De vorderingen worden afgewezen met veroordeling van [eiseres], als de in het ongelijk gestelde partij, in de kosten van de procedure.
In reconventie
De vordering tot toekenning van de gefixeerde schadevergoeding wordt afgewezen bij gebrek van enig spoedeisend belang. De spoedeisendheid van de vordering in reconventie dient op haar eigen merites te worden beoordeeld (zie ook: HR 4 december 1987, NJ 1988, 344).
[gedaagde] zal al de in het ongelijk gestelde partij worden veroordeeld in de kosten van de procedure. Gelet op de nauwe samenhang met de vordering in conventie zal de vergoeding salaris gemachtigde worden vastgesteld op 50% van het gebruikelijke tarief.

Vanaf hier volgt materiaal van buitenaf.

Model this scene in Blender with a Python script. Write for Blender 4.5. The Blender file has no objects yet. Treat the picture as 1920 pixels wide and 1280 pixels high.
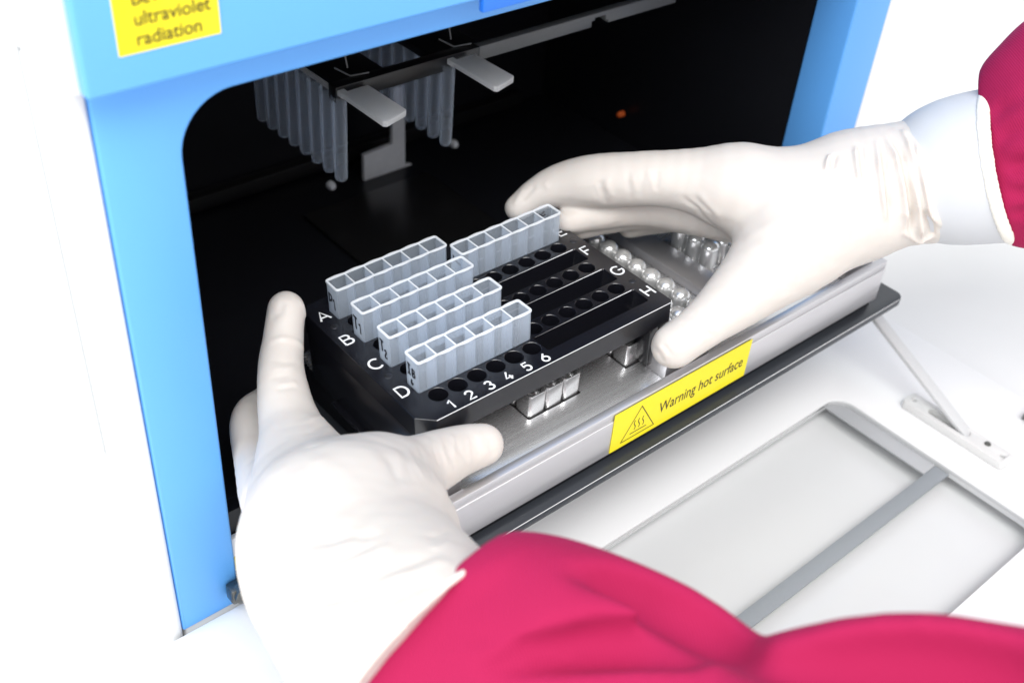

Rechtdoende in kort geding:
In conventie
Wijst de vorderingen af.
Veroordeelt [eiseres] in de kosten van de procedure tot op heden begroot op € 400,-- wegens het salaris van de gemachtigde van [gedaagde].
In reconventie
Wijst de vorderingen af.
Veroordeelt [gedaagde] in de kosten van de procedure tot op heden begroot op € 200,-- wegens het salaris van de gemachtigde van [eiseres].
Dit vonnis is gewezen te door mr. E.W. de Groot, kantonrechter, en op
8 april 2014 in het openbaar uitgesproken in tegenwoordigheid van de griffier.